Snežka, Czech Republic.


Czech Republic - Snežka

, 1602m - Info | Trip Report

Snežka, the Czech Republic's highest peek, lies in the Krkonoše mountains, an extension of the Carpathians that define the Czech / Polish border. In Czech mythology, Krkonoše is also a benelivant grey bearded old man, who saves wayward travellers and lives amongst the animals, a kind of Grizzly Adams of Eastern Europe.

Though not of Alpine stature the challenge of a winter ascent of these peeks should not be underestimated, as I discovered on December 30th, 2001. The snow was deep. Down in the valleys the authorities had not plough the roads, but rollered the snow to a compact surface so that the cars could drive on top. Any vehicles left parked at the side of the road are encased as ground level rose ever higher, on this occasion almost to their roofs.

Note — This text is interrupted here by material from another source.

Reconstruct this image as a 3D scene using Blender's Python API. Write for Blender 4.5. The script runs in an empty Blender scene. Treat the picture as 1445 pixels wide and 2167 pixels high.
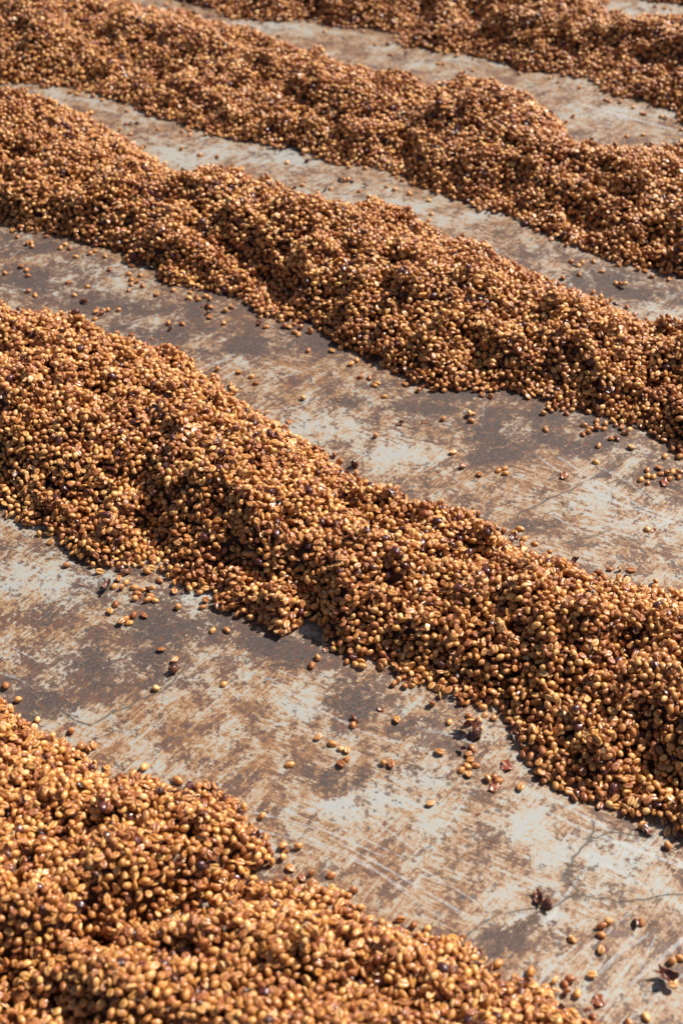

So it should not come as a surprise that when I left my hotel in Trutnov that morning it was with the intent to reconnoitre the trail head at Pec pod Snežkou for a future attempt, then return to Trutnov for the 12:30 train. This was party because of the bitter cold, and partly due to the fact that I had found no lodgings in town for another night.

Rising at six, packing and shopping for provisions at a 24/7, I took a Taxi over the snow pack to Pec pod Snežkou where I paid the fare and sheltered in a bus stop from the falling snow and freezing wind whilst I put on hat and gloves, studied the map and wondered at a snow rolling machine that was making a car park accessible once more.

Path to Snežka and summit station.
Path to Snežka and summit station

I wasn't going to get warm by standing still so I went in search of the path that wound it's way up the steep valley side until it joined another trail that ran along the ridge to the summit. Signposts in the village led me without difficulty to the start of a trail trod deep in the snow, the green way-markings confirmed this was the correct path and into the forest I went. The 12:30 train was suddenly less attractive.

For the first half an hour the going was good, but at a junction the trench of compressed snow got shallower, and at the next disappeared altogether. But there remained the parallel lines of cross-country skis and the green blazes to follow. I continued on up, still time to catch the 12:30 if need be, no shame in retracing my footsteps. The snow teased me onwards, sections of firm powder supporting my weight led me to the deeper, softer sections that plucked me downwards into it's cold belly. I would pull myself out, find firmer snow once again in the tracks of the skis and so the cycle repeated. On one such occasion I rested and looked back to see how far I had climbed. There was someone else on the way up. I waited for the figure to approach, greeted him and asked if he spoke English. Jiri, or George as he pressed me to call him, did and we agreed to continue the ascent together. George was, he told me, testing the snow to see if it would be possible to make an ascent the following evening so that he could see the new year in at the roof of his country.

The ski tracks disappeared but somehow we caught sight of enough of the green paint to find our way through the trees to a huddle of buildings in a clearing athe ski tracks disappeared but somehow we caught sight of enough of the green paint to find our way through the trees to a huddle of buildings in a clearing at Ružohorky. I had hoped that from here the path would be well defined, joining as it did the route that ran along the summit ridge. It was not to be; there were no signs of anyone having passed.

Following George's lead, I stepped out of the wind into the shelter of the forest and hunted for further painted marks. Had there been any on the trees I do not think we would have seen them. Snowfall had collapsed the branches of the pines, and whatever part of the trunks remained exposed were coated in a thick crusty layer of ice. For ten or fifteen minutes we made little progress, heading in what we hoped was the general direction of a chair lift station one quarter of the way between us and the unseen summit. I took a compass bearing and it proved our instincts correct, and moments later we noticed a trail to our left, a shallow but wide trench through the snow and trees made by a passing piste maker. The tracks were fresh, the trail must have been recent or we would have noticed it having have cross it. Able to walk without sinking beyond our knees, we made quick progress to the chair lift station and saw the first passengers of the day disembarking, skis, or sledges in hand for the journey downwards.

George questioned the station attendant as to the condition of the snow on the route to the summit. He told us that only one person had come down that way, having turned back, the snow being waste deep. George and I had come too far to be deterred by that.

The route from the chair lift to Snežka's summit was laid out before us with a line of posts sticking up through the snow. The summit itself was still invisible behind the clouds but it felt guaranteed, all we had to do was break a trail through the white, this would slow us down but nothing more. The hardest part we believed was behind us.

Chrismas at the summit station and Jiri.
Chrismas decotations at the summit station and Jiri.

Of course I missed the 12:30 train. But instead I ate and lodged with my very own Krkonoše, though a younger version. George and his wife were very good company.